- Exercise task -
Type again, exactly, the lines below from the start through the line that includes "3, 'window_dark', 'green_glass', us=.19, bw=.07)".

Part of a data file
----------

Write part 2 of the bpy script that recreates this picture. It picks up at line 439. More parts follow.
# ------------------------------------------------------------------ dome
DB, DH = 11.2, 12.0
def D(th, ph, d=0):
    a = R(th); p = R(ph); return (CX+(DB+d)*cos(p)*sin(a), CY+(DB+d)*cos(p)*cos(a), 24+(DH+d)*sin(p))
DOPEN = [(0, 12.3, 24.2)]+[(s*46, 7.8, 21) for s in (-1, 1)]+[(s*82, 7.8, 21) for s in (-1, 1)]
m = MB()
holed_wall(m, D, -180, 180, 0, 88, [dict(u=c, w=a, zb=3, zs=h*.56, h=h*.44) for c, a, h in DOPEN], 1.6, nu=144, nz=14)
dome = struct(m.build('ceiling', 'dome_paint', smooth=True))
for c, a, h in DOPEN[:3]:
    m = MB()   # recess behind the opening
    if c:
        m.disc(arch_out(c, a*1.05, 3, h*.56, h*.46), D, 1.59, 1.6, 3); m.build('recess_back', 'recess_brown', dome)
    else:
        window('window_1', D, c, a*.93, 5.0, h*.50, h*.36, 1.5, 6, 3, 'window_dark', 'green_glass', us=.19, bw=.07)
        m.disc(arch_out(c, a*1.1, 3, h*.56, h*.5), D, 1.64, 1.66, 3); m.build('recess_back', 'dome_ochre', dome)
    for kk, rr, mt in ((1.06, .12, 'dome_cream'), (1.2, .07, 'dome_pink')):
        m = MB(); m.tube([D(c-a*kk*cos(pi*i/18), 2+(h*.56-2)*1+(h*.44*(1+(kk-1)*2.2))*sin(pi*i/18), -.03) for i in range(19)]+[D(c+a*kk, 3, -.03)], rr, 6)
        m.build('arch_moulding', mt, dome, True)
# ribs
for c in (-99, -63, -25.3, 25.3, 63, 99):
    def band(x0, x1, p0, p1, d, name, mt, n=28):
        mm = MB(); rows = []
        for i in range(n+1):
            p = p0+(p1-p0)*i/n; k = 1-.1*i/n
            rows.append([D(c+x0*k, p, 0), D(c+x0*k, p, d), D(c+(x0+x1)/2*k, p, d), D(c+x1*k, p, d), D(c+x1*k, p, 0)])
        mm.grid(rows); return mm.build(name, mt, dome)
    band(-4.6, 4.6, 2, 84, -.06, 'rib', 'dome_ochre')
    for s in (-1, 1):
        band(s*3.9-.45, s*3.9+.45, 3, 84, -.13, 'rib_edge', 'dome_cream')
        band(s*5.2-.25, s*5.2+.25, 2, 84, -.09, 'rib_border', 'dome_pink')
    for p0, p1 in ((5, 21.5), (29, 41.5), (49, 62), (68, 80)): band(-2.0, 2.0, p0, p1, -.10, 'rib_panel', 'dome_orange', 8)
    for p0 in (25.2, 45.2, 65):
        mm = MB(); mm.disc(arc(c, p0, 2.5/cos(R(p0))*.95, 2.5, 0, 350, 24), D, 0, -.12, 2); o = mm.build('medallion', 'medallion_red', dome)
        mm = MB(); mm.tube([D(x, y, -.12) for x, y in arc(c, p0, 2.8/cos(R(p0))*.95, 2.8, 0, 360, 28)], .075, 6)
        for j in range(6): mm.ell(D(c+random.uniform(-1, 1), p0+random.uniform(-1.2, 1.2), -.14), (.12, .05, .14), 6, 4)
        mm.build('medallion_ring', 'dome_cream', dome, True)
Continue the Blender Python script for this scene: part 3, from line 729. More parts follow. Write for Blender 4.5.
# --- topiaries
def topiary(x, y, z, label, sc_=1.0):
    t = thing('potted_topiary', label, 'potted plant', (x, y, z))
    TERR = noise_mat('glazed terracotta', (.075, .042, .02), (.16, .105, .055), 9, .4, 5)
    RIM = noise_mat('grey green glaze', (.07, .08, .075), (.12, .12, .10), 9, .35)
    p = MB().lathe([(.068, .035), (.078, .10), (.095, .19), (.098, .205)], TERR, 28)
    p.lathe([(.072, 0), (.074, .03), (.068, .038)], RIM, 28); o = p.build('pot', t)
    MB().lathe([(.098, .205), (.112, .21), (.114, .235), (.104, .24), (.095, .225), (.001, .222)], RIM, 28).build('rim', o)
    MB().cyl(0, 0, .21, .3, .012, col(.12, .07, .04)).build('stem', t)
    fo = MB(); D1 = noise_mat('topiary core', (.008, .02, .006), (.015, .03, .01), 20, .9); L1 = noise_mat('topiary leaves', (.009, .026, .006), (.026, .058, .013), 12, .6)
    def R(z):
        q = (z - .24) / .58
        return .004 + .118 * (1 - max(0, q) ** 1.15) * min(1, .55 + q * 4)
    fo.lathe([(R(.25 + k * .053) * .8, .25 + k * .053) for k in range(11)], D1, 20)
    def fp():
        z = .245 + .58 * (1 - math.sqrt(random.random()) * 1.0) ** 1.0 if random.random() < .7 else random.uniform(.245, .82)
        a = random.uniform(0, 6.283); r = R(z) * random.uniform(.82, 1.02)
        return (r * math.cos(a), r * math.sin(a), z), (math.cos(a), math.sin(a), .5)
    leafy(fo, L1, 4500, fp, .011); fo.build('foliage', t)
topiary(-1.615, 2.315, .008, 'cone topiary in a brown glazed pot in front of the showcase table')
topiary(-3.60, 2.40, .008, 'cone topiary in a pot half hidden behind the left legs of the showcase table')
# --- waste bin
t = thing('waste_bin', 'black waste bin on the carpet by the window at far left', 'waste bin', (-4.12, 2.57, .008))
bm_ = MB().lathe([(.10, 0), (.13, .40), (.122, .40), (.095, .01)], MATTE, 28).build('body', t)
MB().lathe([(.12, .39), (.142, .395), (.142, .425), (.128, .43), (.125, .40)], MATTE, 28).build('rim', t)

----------

- Reply to the exercise -
Write part 2 of the bpy script that recreates this picture. It picks up at line 439. More parts follow.
# ------------------------------------------------------------------ dome
DB, DH = 11.2, 12.0
def D(th, ph, d=0):
    a = R(th); p = R(ph); return (CX+(DB+d)*cos(p)*sin(a), CY+(DB+d)*cos(p)*cos(a), 24+(DH+d)*sin(p))
DOPEN = [(0, 12.3, 24.2)]+[(s*46, 7.8, 21) for s in (-1, 1)]+[(s*82, 7.8, 21) for s in (-1, 1)]
m = MB()
holed_wall(m, D, -180, 180, 0, 88, [dict(u=c, w=a, zb=3, zs=h*.56, h=h*.44) for c, a, h in DOPEN], 1.6, nu=144, nz=14)
dome = struct(m.build('ceiling', 'dome_paint', smooth=True))
for c, a, h in DOPEN[:3]:
    m = MB()   # recess behind the opening
    if c:
        m.disc(arch_out(c, a*1.05, 3, h*.56, h*.46), D, 1.59, 1.6, 3); m.build('recess_back', 'recess_brown', dome)
    else:
        window('window_1', D, c, a*.93, 5.0, h*.50, h*.36, 1.5, 6, 3, 'window_dark', 'green_glass', us=.19, bw=.07)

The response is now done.